Diffusion (anthropology)

The diffusion of ideas or artifacts from one culture to another is a well-attested and uncontroversial concept of cultural anthropology. For example, the practice of agriculture is widely believed to have diffused from somewhere in the Middle East to all of Eurasia, less than 10,000 years ago. Other established examples of diffusion include the smelting of iron in ancient times, and the use of cars in the 20th century.

In 1962, Everett Rogers published his seminal book on Diffusion of innovations. The book is now in its fifth edition and Rogers is widely regarded as the father of studies into how and why cultures adopt new innovations.

Mechanism of diffusion

Cultural diffusion can happen in many ways. Migrating populations will carry their culture with them. Ideas can be carried by trans-cultural visitors, such as merchants, explorers, soldiers, diplomats, slaves, hired artisans. Trans-cultural marriages between two neighnoring or interspersed cultures will also do the trick. Among literate societies, diffusion can happen through letters or books (and, in modern times, through other media as well).

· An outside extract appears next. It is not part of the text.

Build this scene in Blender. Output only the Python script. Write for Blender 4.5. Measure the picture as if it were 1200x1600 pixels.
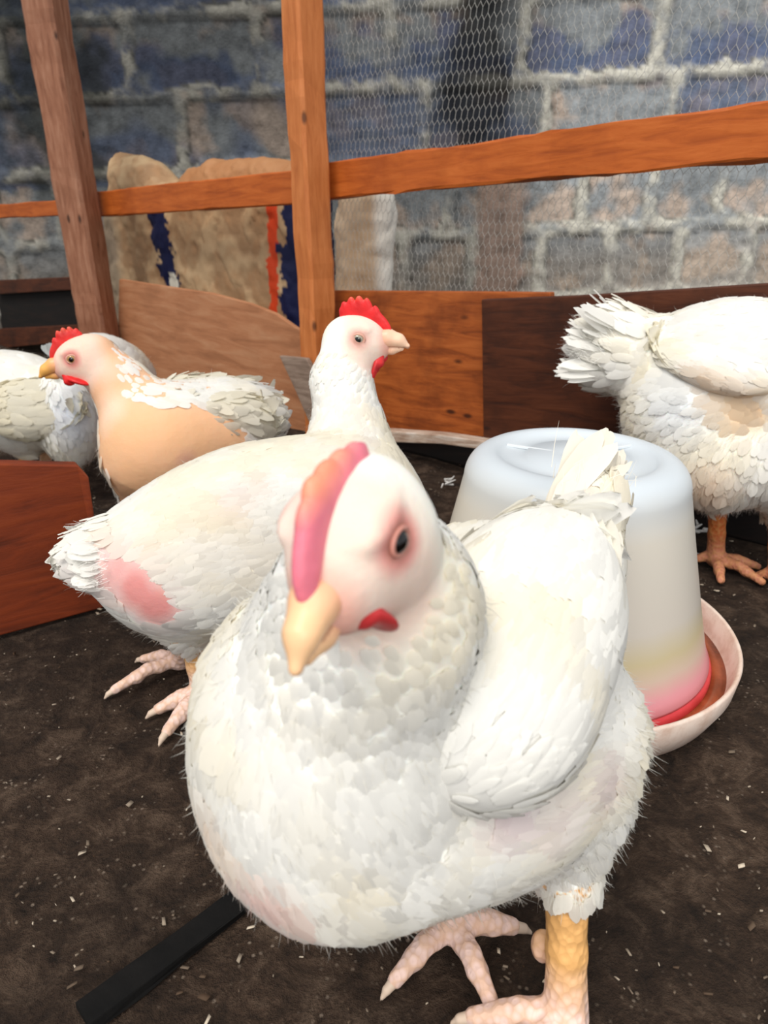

Although migration is responsible for the mechanism of diffusion, diffusion does not actually occur until the culture practice is adopted the new group.

Diffusion disputes

While the concept of diffusion is well accepted in general, conjectures about the existence or the extent of diffusion in some specific contexts have been hotly disputed. Those disputed are fueled in part by the overuse of diffusion, starting in the late 19th century, as an explanation for all similarities between widely dispersed cultures. The most famous proponent of this theory was William Graham Sumner, who argued that civilization first formed in ancient Egypt and then diffused to other places.

A more recent proponent of this theory was Thor Heyerdahl, who argued that elements of Polynesian culture have their origins in ancient Peru.

The theory of diffusion has been criticized for being ethnocentric; it implies that people living in different places are not equally capable of innovation; that some people innovate and others copy. It has also been criticized for being speculative.

Today most anthropologists accept that diffusion occurs, but see it as one among many explanations for cross-cultural similarities. Even when diffusion occurs, the theory does not explain why it occurs -- in other words, why some ideas or artifacts diffuse, and others do not. Moreover, it does not explain how in the course of diffusion traits may be assigned new uses and meanings.